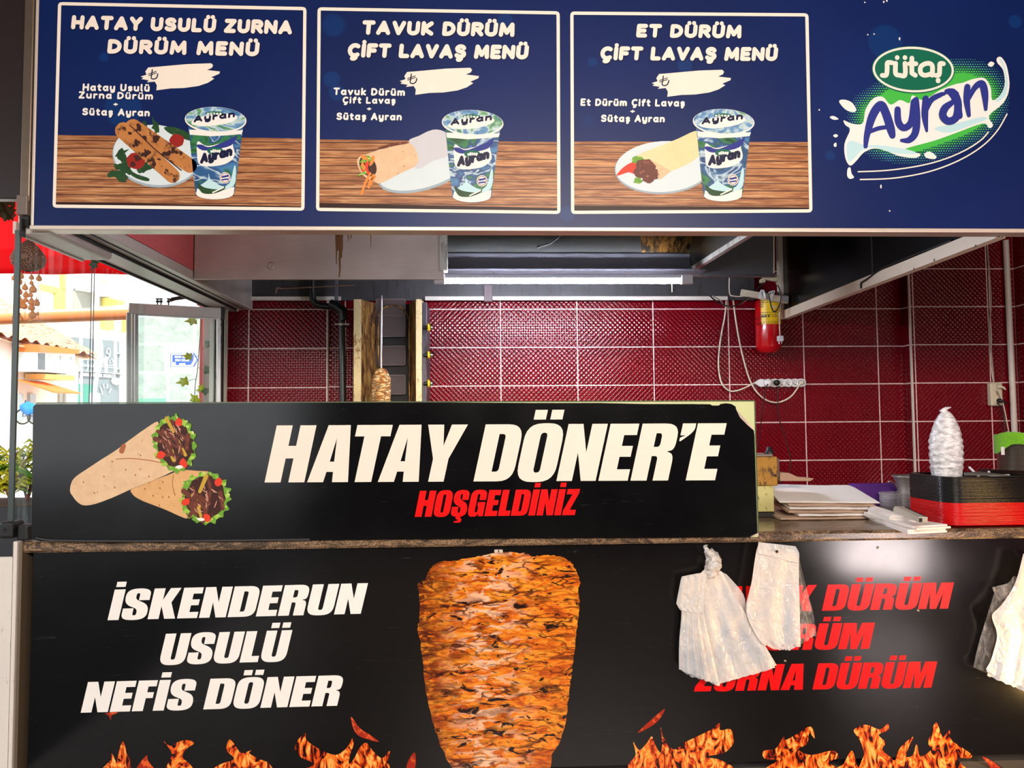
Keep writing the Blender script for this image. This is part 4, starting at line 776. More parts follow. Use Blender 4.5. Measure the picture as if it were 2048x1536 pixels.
m0 = MB(); m0.tube(pth, [r*.75 for r in rad_], 26)
mb.add([V(p)+V((fbm(V(p)*60, 1)*.012, fbm(V(p)*50+V((5, 1, 2)), 1)*.010, fbm(V(p)*60+V((1, 7, 3)), 1)*.012)) for p in m0.v], m0.f, 0, True); mb.build('knot', BAG, b1)
b2 = thing('plastic_bag_bundle', 'flat bundle of plastic bags pinned over the edge of the worktop', 'plastic bags', P(1555, 1090, -.05))
for i, (d, yy) in enumerate(((0, -.062), (-16, -.055), (-30, -.048))):
    mb = MB(); sheet(mb, z8([(944+d*.2, 60), (920, 130), (880, 400), (832+d*.4, 690), (930, 930), (1010, 1015+d)]), z8([(1305, 90), (1330, 200), (1334, 350), (1340, 600), (1345, 850), (1350, 1020+d)]), yy, .005, seed=30+i, jag=3, folds=4); mb.build('bag', BAG, b2)
mb = MB(); sheet(mb, z8([(1010, 1000), (1080, 1045), (1120, 1048)]), z8([(1350, 1000), (1300, 1030), (1240, 1060)]), -.06, .003, 14, 5, 37, 2); mb.build('bag', BAG, b2)
mb = MB(); sheet(mb, z8([(1328, 180), (1338, 400), (1342, 700), (1345, 1000)]), z8([(1336, 182), (1400, 440), (1470, 700), (1502, 905)]), -.05, .007, 12, 26, 33, 3, 3); mb.build('clear_bag', BAGC, b2)
mb = MB(); sheet(mb, z8([(946, 20), (940, 70), (942, 128)]), z8([(1300, 60), (1336, 130), (1330, 222)]), -.072, .004, 20, 8, 35, folds=3); mb.build('header_strip', BAG, b2)
mb = MB(); c = P(*z8([(1122, 110)])[0], -.082); mb.lathe([(.003, .02), (.003, 0), (.006, 0), (.006, -.002), (.0001, -.003)], c, 10, axis='Y'); mb.build('nail', mat('nail_dark', (50, 44, 42), .4, .6), b2)
b3 = thing('plastic_bag_bundle', 'warm lit bundle of plastic bags at the right end of the black poster', 'plastic bags', P(2060, 1110, -.05))
for i, (d, yy) in enumerate(((0, -.07), (-20, -.06), (-34, -.05))):
    mb = MB(); sheet(mb, z7([(2044, 130), (2000, 290), (1925, 410), (1872, 470), (1902, 575), (1872, 700), (1846+d*.2, 797+d)]), z7([(2110, 130), (2220, 300), (2260, 420), (2270, 500), (2280, 620), (2290, 760), (2290, 985+d)]), yy, .010, 34, 34, 40+i, 1.5, 6); mb.build('bag', BAG, b3)
mb = MB(); sheet(mb, z7([(1992, 250), (1960, 290), (1872, 314)]), z7([(2010, 262), (1980, 350), (1908, 394)]), -.05, .003, 12, 12, 44); mb.build('bag_handle', BAGC, b3)
mb = MB(); sheet(mb, z7([(1890, 330), (1830, 520), (1795, 640), (1770, 750)]), z7([(1990, 280), (1950, 520), (1900, 640), (1860, 790)]), -.02, .004, 12, 20, 45); mb.build('clear_bag', BAGC, b3)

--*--

Using the data above, write out every line exactly, leaving the images behind.

Written solution
Keep writing the Blender script for this image. This is part 4, starting at line 776. More parts follow. Use Blender 4.5. Measure the picture as if it were 2048x1536 pixels.
m0 = MB(); m0.tube(pth, [r*.75 for r in rad_], 26)
mb.add([V(p)+V((fbm(V(p)*60, 1)*.012, fbm(V(p)*50+V((5, 1, 2)), 1)*.010, fbm(V(p)*60+V((1, 7, 3)), 1)*.012)) for p in m0.v], m0.f, 0, True); mb.build('knot', BAG, b1)
b2 = thing('plastic_bag_bundle', 'flat bundle of plastic bags pinned over the edge of the worktop', 'plastic bags', P(1555, 1090, -.05))
for i, (d, yy) in enumerate(((0, -.062), (-16, -.055), (-30, -.048))):
    mb = MB(); sheet(mb, z8([(944+d*.2, 60), (920, 130), (880, 400), (832+d*.4, 690), (930, 930), (1010, 1015+d)]), z8([(1305, 90), (1330, 200), (1334, 350), (1340, 600), (1345, 850), (1350, 1020+d)]), yy, .005, seed=30+i, jag=3, folds=4); mb.build('bag', BAG, b2)
mb = MB(); sheet(mb, z8([(1010, 1000), (1080, 1045), (1120, 1048)]), z8([(1350, 1000), (1300, 1030), (1240, 1060)]), -.06, .003, 14, 5, 37, 2); mb.build('bag', BAG, b2)
mb = MB(); sheet(mb, z8([(1328, 180), (1338, 400), (1342, 700), (1345, 1000)]), z8([(1336, 182), (1400, 440), (1470, 700), (1502, 905)]), -.05, .007, 12, 26, 33, 3, 3); mb.build('clear_bag', BAGC, b2)
mb = MB(); sheet(mb, z8([(946, 20), (940, 70), (942, 128)]), z8([(1300, 60), (1336, 130), (1330, 222)]), -.072, .004, 20, 8, 35, folds=3); mb.build('header_strip', BAG, b2)
mb = MB(); c = P(*z8([(1122, 110)])[0], -.082); mb.lathe([(.003, .02), (.003, 0), (.006, 0), (.006, -.002), (.0001, -.003)], c, 10, axis='Y'); mb.build('nail', mat('nail_dark', (50, 44, 42), .4, .6), b2)
b3 = thing('plastic_bag_bundle', 'warm lit bundle of plastic bags at the right end of the black poster', 'plastic bags', P(2060, 1110, -.05))
for i, (d, yy) in enumerate(((0, -.07), (-20, -.06), (-34, -.05))):
    mb = MB(); sheet(mb, z7([(2044, 130), (2000, 290), (1925, 410), (1872, 470), (1902, 575), (1872, 700), (1846+d*.2, 797+d)]), z7([(2110, 130), (2220, 300), (2260, 420), (2270, 500), (2280, 620), (2290, 760), (2290, 985+d)]), yy, .010, 34, 34, 40+i, 1.5, 6); mb.build('bag', BAG, b3)
mb = MB(); sheet(mb, z7([(1992, 250), (1960, 290), (1872, 314)]), z7([(2010, 262), (1980, 350), (1908, 394)]), -.05, .003, 12, 12, 44); mb.build('bag_handle', BAGC, b3)
mb = MB(); sheet(mb, z7([(1890, 330), (1830, 520), (1795, 640), (1770, 750)]), z7([(1990, 280), (1950, 520), (1900, 640), (1860, 790)]), -.02, .004, 12, 20, 45); mb.build('clear_bag', BAGC, b3)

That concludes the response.